The morning after his win, Wagner told me the special election results would really help him and the OC GOP remain “energized and optimistic for 2020.”

Wagner said he wasn’t surprised he won as he had represented much of the district during multiple recent terms in the state assembly and as Irvine Mayor – which gave him a distinct name ID presence that others didn’t have – even a former Congresswoman.

Wagner said he didn’t know whether the OC GOP could put together a credible ground game in the district but was pleasantly surprised. He credited the am KFI radio show, John & Ken, for rallying the Republican base in the race and warning Republican voters to not split their vote on several candidates.

Indeed, one key Republican challenger to Wagner – former Anaheim City Councilwoman Kris Murray – came in significantly behind where internal campaign polls had her finishing, several sources indicated.

That helped bolster Wagner’s final numbers.

The win could cement GOP control over the board of supervisors through the next decade.

Despite all the projections and publicity last November about local Democrats potentially taking over the powerful and traditionally GOP, Orange County Board of Supervisors – their partisans largely failed to show up this month at the polls for the special election.

“We did run a good race,” Sanchez told me earlier this week, confident that she had fundraised enough and spent on the right mix of campaign mail and get-out-the-vote efforts.

Sanchez pointed to Murray’s weak performance as a key difference in the race but said Democratic turnout during off-peak elections remains a challenge.

“We still should have won if Democrats would have shown up,” Sanchez said.

Overall turnout was indeed low, with just over 20 percent of the district’s nearly 350,000 registered voters casting a ballot, according to figures posted by the OC Registrar of Voters.

A deeper look into the numbers does show that Republican turnout was much stronger.

Republicans got about 28 percent of their registered voters out to cast a ballot, according to the Registrar tallies.

Meanwhile, Democrats were only able to convince 22 percent of their voters to cast a ballot.

Independent voters barely showed up with about a 13 percent turnout.

Yet the data about who showed up to vote on Election Day was even more telling.

Keep in mind that the overall ballots cast numbered just over 72,000.

As usual, more people voted by mail – about 60,000 – than at the polls.

Yet the polling station seems to be where Wagner won it.

Consider that the margin of victory for Wagner was just over 3500 votes.

Most of that came from more Republicans voting at the polls on Election Day than Democrats (by nearly 2500 votes).

There were also odd twists to the vote outcome geographically that also offer clues to how the campaigns approached the race as well as the path toward 2020.

Both of the top two candidates – Wagner and Sanchez – lost their own backyards to each other.

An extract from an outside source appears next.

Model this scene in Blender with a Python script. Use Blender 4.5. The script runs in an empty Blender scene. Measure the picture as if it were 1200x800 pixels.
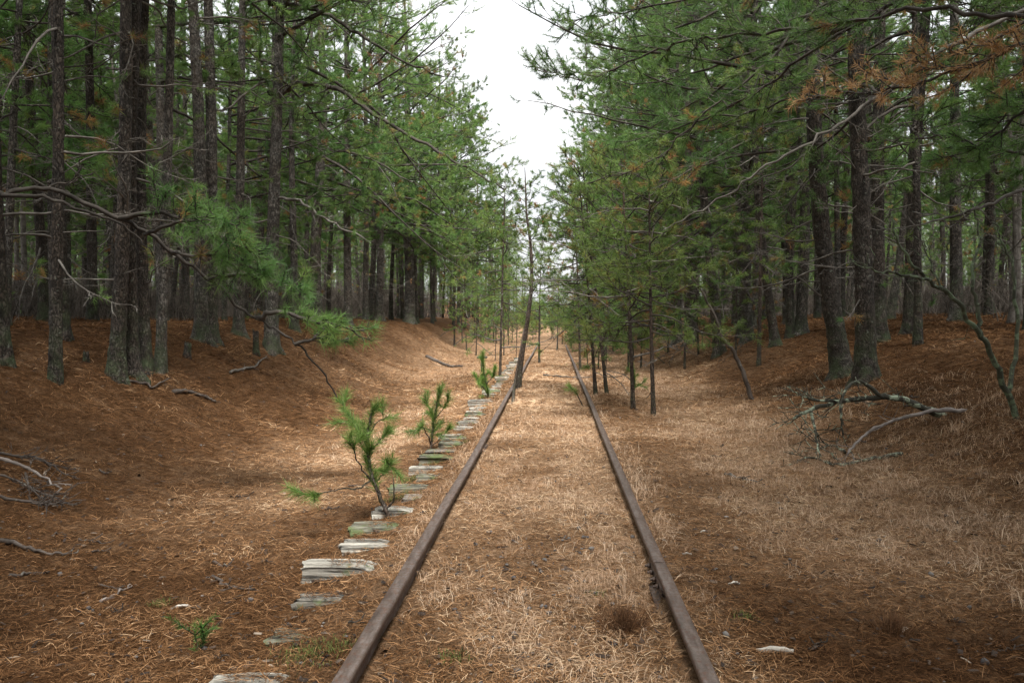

Sanchez won in Irvine, where Wagner just won re-election last November as mayor.

Wagner, in turn, won parts of Orange, where Sanchez now calls home.

The canyons went for Sanchez as did West and Old Towne, Orange and part of Tustin.

Wagner took Anaheim Hills and parts of Tustin as expected but based on the maps from the Registrar, it looks as if he may have really won the race in East Orange and Anaheim, essentially the flatlands where Sanchez was supposed to be strong with labor and Democratic Party support.

Ada Briceño – a labor leader elected as OC Democratic Party Chair because of her outreach talent – admitted that Democrats just didn’t show up.

Briceño told me that special elections are indeed inherently hard for Democrats.

“We need to work harder and train our Democrats that they have to pay attention throughout, to things like special elections,” Briceño said.

That means more efforts on voter registration and identifying campaign activists.

“We have to push ourselves to a different level,” she said.

Now, Democrats will face some hard debates coming out this stinging loss.

Was there too much spent on campaign mail?

Too little?

Paid campaign walkers vs. party activists?

TV ad spending?

Social media?

The candidate?

Sanchez said she plans to run again against Wagner when the seat comes up for regular election next year.

Yet where she seemed like the right fit in a compressed election cycle, questions are already arising about whether she’s the right fit for 2020.

It’s her third loss on a ballot in Orange County – after losing in OC to Kamala Harris in the 2016 race for U.S. Senate, losing a Democratic Party delegate election the next year and now the loss to Wagner.

Note that local Democratic and organized labor leaders essentially cleared the field for Sanchez – having more progressive Democrats like former Irvine Mayor Beth Krom and Andy Thornburn, who was rumored to spend as much as $1 million on his campaign, get out of the race.

Yet after this loss, there’s a brewing internal debate about whether the base – which has shifted to the left – will really come out to back a moderate, pro-business Democrat like Sanchez.

The traditional thinking was that it would take exactly that kind of candidate to win in the Third District, a place where Republicans enjoyed a longtime registration advantage.

Yet traditional thinking is exactly what may have sunk the Democrats here.